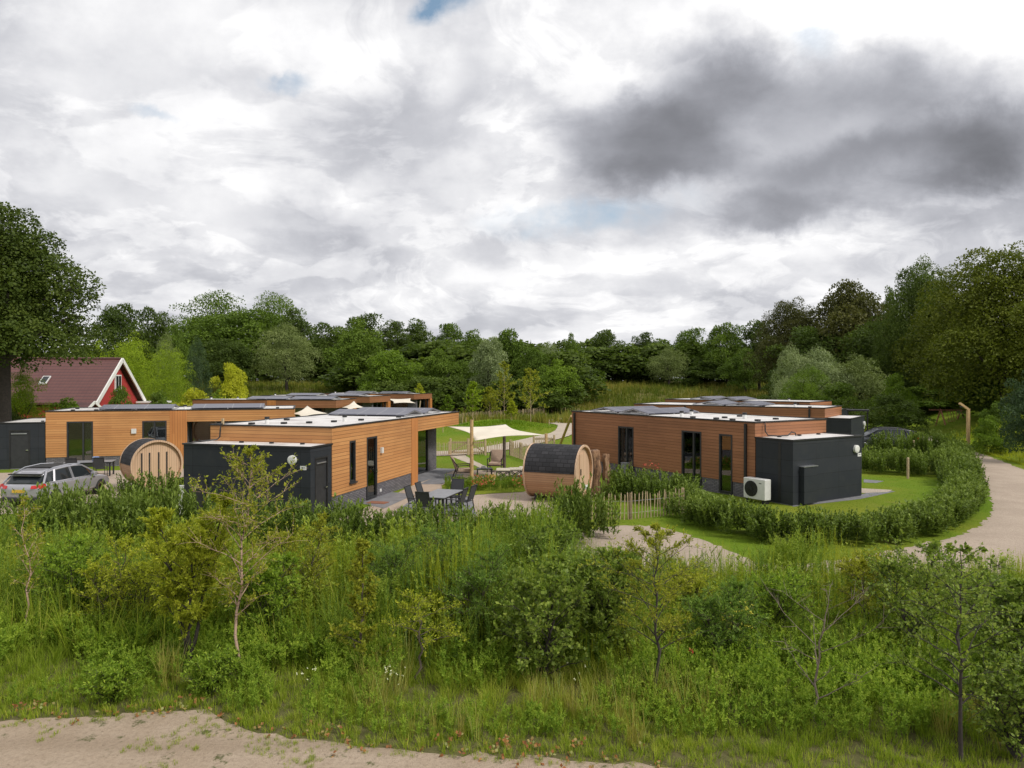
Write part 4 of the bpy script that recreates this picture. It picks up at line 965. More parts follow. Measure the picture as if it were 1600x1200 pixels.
# ------------------------------------------------------------------ posts, lamps, fences, gates
def post(label, px, py, h_, r=.055, m_='pale_wood', name='wooden_post', cat='post', group='posts standing in the hedges'):
    x, y = G(px, py); m = MB(); m.tube([(x, y, 0), (x, y, h_-.03), (x, y, h_)], [r, r, r*.7], 10)
    return tag(m.build(name, m_), label, cat, group)
post('pale post in the hedge right of the silver car', 163, 806, 1.12)
post('taller pale post in the hedge before the slotted sauna', 257, 790, 1.12)
post('short stake in the hedge between silver car and slotted sauna', 176, 818, .75, .05)
post('orange stake on the lawn edge before the right hedge', 1419, 748, 1.05, .06)
post('stake in the hedge top right of the parked dark car', 1428, 715, 1.1, .06)
post('pale stake in the grass left of the lamp post', 1440, 700, .8, .05)
m = MB(); x, y = G(283, 805); m.box(x-.07, x+.07, y-.05, y+.05, 0, 1.05); m.box(x-.08, x+.08, y-.06, y+.06, 1.051, 1.08); o = m.build('meter_post', 'white_metal'); tag(o, 'white metal utility post beside the left corner of the dark shed', 'post')
x, y = G(1513, 706)
lp = thing('lamp_post', 'wooden lamp post with bent arm beside the gravel road', 'lamp post', (x, y, 0), 0)
m = MB(); m.bar((0, 0, -.1), (0, 0, 2.95), .17); m.build('post', 'raw_wood', lp)
m = MB(); m.bar((.02, 0, 2.88), (-.66, -.1, 3.32), .15); m.build('arm', 'raw_wood', lp)
m = MB(); m.box(-.62, -.40, -.14, -.04, 3.06, 3.12); m.build('lamp_head', 'dark_frame', lp)
x, y = G(917, 806)
lp = thing('garden_lamp', 'small white capped garden lamp beside the picket fence and sauna', 'garden lamp', (x, y, 0), 0)
m = MB(); m.tube([(0, 0, 0), (0, 0, .95)], .025, 8); m.build('stem', 'raw_wood', lp)
m = MB(); m.tube([(0, 0, .95), (0, 0, .97), (0, 0, 1.05), (0, 0, 1.12)], [.03, .08, .09, .04], 14); m.build('lamp_shade', 'lamp_glass', lp)
def fence(label, pts, h_, gap=.13, seed=3, group='chestnut picket fences', pw=.04):
    rnd = random.Random(seed); f = thing('picket_fence', label, 'fence', (pts[0][0], pts[0][1], 0), 0, group); ox, oy = pts[0]
    m = MB(); w_ = MB()
    for (a, b) in zip(pts[:-1], pts[1:]):
        L_ = math.dist(a, b); n = int(L_/gap)
        for k in range(n):
            t = (k+.5)/n; x = a[0]+(b[0]-a[0])*t-ox; y = a[1]+(b[1]-a[1])*t-oy; z = tz(x+ox, y+oy); hh = h_*rnd.uniform(.9, 1.08); l = rnd.uniform(-.04, .04)
            m.tube([(x, y, z-.02), (x+l, y+rnd.uniform(-.02, .02), z+hh-.06), (x+l, y, z+hh)], [pw/2*rnd.uniform(.8, 1.2), pw/2, .004], 5)
        for zz_ in (.25, .7):
            q = [(a[0]+(b[0]-a[0])*k/8-ox, a[1]+(b[1]-a[1])*k/8-oy, h_*zz_+tz(a[0]+(b[0]-a[0])*k/8, a[1]+(b[1]-a[1])*k/8)) for k in range(9)]
            w_.tube(q, .004, 4)
    m.build('pickets', 'picket_wood', f); w_.build('wire', 'aluminium', f)
    for (a, b) in zip(pts[:-1], pts[1:]):
        L_ = math.dist(a, b); n = max(1, round(L_/2.2))
        for k in range(n+1):
            t = k/n; x = a[0]+(b[0]-a[0])*t-ox; y = a[1]+(b[1]-a[1])*t-oy+.06; z = tz(x+ox, y+oy)
            p = MB(); p.tube([(x, y, z-.05), (x, y, z+h_+.02)], .05, 8); p.build('post', 'pale_wood', f)
    return f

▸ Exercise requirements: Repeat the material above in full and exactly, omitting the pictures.

▸ Output for this task:
Write part 4 of the bpy script that recreates this picture. It picks up at line 965. More parts follow. Measure the picture as if it were 1600x1200 pixels.
# ------------------------------------------------------------------ posts, lamps, fences, gates
def post(label, px, py, h_, r=.055, m_='pale_wood', name='wooden_post', cat='post', group='posts standing in the hedges'):
    x, y = G(px, py); m = MB(); m.tube([(x, y, 0), (x, y, h_-.03), (x, y, h_)], [r, r, r*.7], 10)
    return tag(m.build(name, m_), label, cat, group)
post('pale post in the hedge right of the silver car', 163, 806, 1.12)
post('taller pale post in the hedge before the slotted sauna', 257, 790, 1.12)
post('short stake in the hedge between silver car and slotted sauna', 176, 818, .75, .05)
post('orange stake on the lawn edge before the right hedge', 1419, 748, 1.05, .06)
post('stake in the hedge top right of the parked dark car', 1428, 715, 1.1, .06)
post('pale stake in the grass left of the lamp post', 1440, 700, .8, .05)
m = MB(); x, y = G(283, 805); m.box(x-.07, x+.07, y-.05, y+.05, 0, 1.05); m.box(x-.08, x+.08, y-.06, y+.06, 1.051, 1.08); o = m.build('meter_post', 'white_metal'); tag(o, 'white metal utility post beside the left corner of the dark shed', 'post')
x, y = G(1513, 706)
lp = thing('lamp_post', 'wooden lamp post with bent arm beside the gravel road', 'lamp post', (x, y, 0), 0)
m = MB(); m.bar((0, 0, -.1), (0, 0, 2.95), .17); m.build('post', 'raw_wood', lp)
m = MB(); m.bar((.02, 0, 2.88), (-.66, -.1, 3.32), .15); m.build('arm', 'raw_wood', lp)
m = MB(); m.box(-.62, -.40, -.14, -.04, 3.06, 3.12); m.build('lamp_head', 'dark_frame', lp)
x, y = G(917, 806)
lp = thing('garden_lamp', 'small white capped garden lamp beside the picket fence and sauna', 'garden lamp', (x, y, 0), 0)
m = MB(); m.tube([(0, 0, 0), (0, 0, .95)], .025, 8); m.build('stem', 'raw_wood', lp)
m = MB(); m.tube([(0, 0, .95), (0, 0, .97), (0, 0, 1.05), (0, 0, 1.12)], [.03, .08, .09, .04], 14); m.build('lamp_shade', 'lamp_glass', lp)
def fence(label, pts, h_, gap=.13, seed=3, group='chestnut picket fences', pw=.04):
    rnd = random.Random(seed); f = thing('picket_fence', label, 'fence', (pts[0][0], pts[0][1], 0), 0, group); ox, oy = pts[0]
    m = MB(); w_ = MB()
    for (a, b) in zip(pts[:-1], pts[1:]):
        L_ = math.dist(a, b); n = int(L_/gap)
        for k in range(n):
            t = (k+.5)/n; x = a[0]+(b[0]-a[0])*t-ox; y = a[1]+(b[1]-a[1])*t-oy; z = tz(x+ox, y+oy); hh = h_*rnd.uniform(.9, 1.08); l = rnd.uniform(-.04, .04)
            m.tube([(x, y, z-.02), (x+l, y+rnd.uniform(-.02, .02), z+hh-.06), (x+l, y, z+hh)], [pw/2*rnd.uniform(.8, 1.2), pw/2, .004], 5)
        for zz_ in (.25, .7):
            q = [(a[0]+(b[0]-a[0])*k/8-ox, a[1]+(b[1]-a[1])*k/8-oy, h_*zz_+tz(a[0]+(b[0]-a[0])*k/8, a[1]+(b[1]-a[1])*k/8)) for k in range(9)]
            w_.tube(q, .004, 4)
    m.build('pickets', 'picket_wood', f); w_.build('wire', 'aluminium', f)
    for (a, b) in zip(pts[:-1], pts[1:]):
        L_ = math.dist(a, b); n = max(1, round(L_/2.2))
        for k in range(n+1):
            t = k/n; x = a[0]+(b[0]-a[0])*t-ox; y = a[1]+(b[1]-a[1])*t-oy+.06; z = tz(x+ox, y+oy)
            p = MB(); p.tube([(x, y, z-.05), (x, y, z+h_+.02)], .05, 8); p.build('post', 'pale_wood', f)
    return f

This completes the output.